Brilliant. Let’s all take a turn at the septic tank duty. All we need to do there is open the front door and fire.

Next up we have:

George Osborne and his paddock:

As the Guardian reported last year:

“George Osborne included the mortgage for a paddock on his taxpayer-funded expenses, Land Registry documents disclose…The chancellor and his wife Frances bought a Cheshire farmhouse and the neighbouring land in his constituency for £455,000 in 2000, before he became an MP.

“Between 2003 and 2009, he claimed up to £100,000 in expenses to cover mortgage interest payments on both the land and the property at Harrop Fold farm near Macclesfield.

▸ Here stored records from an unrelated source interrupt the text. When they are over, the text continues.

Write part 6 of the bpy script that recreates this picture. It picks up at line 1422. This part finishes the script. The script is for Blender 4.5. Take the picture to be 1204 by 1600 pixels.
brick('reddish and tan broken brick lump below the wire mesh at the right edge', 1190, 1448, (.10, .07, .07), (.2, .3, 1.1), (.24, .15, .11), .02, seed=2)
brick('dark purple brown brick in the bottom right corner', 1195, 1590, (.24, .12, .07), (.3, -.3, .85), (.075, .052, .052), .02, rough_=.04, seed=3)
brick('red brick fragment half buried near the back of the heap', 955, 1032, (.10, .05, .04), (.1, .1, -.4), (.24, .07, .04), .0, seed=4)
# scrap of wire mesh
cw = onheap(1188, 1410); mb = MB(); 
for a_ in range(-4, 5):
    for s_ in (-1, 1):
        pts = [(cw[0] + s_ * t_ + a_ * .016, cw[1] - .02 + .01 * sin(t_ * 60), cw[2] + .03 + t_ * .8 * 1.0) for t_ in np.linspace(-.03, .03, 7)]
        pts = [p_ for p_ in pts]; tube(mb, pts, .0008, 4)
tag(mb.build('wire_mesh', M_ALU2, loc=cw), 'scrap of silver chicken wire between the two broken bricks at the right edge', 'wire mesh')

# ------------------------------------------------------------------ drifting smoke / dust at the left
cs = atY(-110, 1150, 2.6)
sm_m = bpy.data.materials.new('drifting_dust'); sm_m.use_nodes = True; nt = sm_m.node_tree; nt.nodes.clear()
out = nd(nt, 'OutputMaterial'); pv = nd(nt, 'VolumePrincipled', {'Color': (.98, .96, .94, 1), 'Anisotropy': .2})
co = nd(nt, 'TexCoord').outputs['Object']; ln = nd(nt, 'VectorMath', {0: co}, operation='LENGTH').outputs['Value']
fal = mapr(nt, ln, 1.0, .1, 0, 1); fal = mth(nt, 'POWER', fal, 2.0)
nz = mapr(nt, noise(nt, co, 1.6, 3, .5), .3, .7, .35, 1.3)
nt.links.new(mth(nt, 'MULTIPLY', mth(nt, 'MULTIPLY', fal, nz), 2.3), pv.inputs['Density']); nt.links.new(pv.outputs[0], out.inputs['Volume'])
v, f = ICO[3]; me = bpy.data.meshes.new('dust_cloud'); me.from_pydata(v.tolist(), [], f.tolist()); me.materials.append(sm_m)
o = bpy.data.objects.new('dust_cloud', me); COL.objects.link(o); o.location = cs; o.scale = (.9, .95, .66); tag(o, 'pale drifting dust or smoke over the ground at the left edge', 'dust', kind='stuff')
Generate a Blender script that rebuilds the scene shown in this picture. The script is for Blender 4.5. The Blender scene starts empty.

“The chancellor’s farmhouse featured in the MPs’ expenses scandal of 2009. It emerged that he had “flipped” his second home allowance on to the property and increased the mortgage. Throughout the lengthy parliamentary inquiry into Osborne’s expense claims that followed, there was no mention of the separate land. But it has emerged that the expenses payments were not only for a house but also for the neighbouring paddock, which is registered separately with the Land Registry.”

Great. A pleasure to pay for it. Truly.

Then there’s Iain Duncan Smith and his/his wife’s lovely weekend place in Swanbourne. I’ve had the pleasure of this fancy home – and it was certainly pleasurable, because it has a lake and a tennis court and everything you need like that – because I went with UKUncut and Disabled People Against Cuts to occupy the grounds of said house earlier this year. We occupied it as a protest at the bedroom tax. Needless to say, Youtube took down the video I made of that occupation. Apparently, “someone” complained. Snore. You can see the video and read that whole sorry tale here. And you can check out the great big house. It’s just the place for IDS to relax while he got over his Easterhouse experience by crushing everyone who lives there with policies like sanctions and the bedroom tax.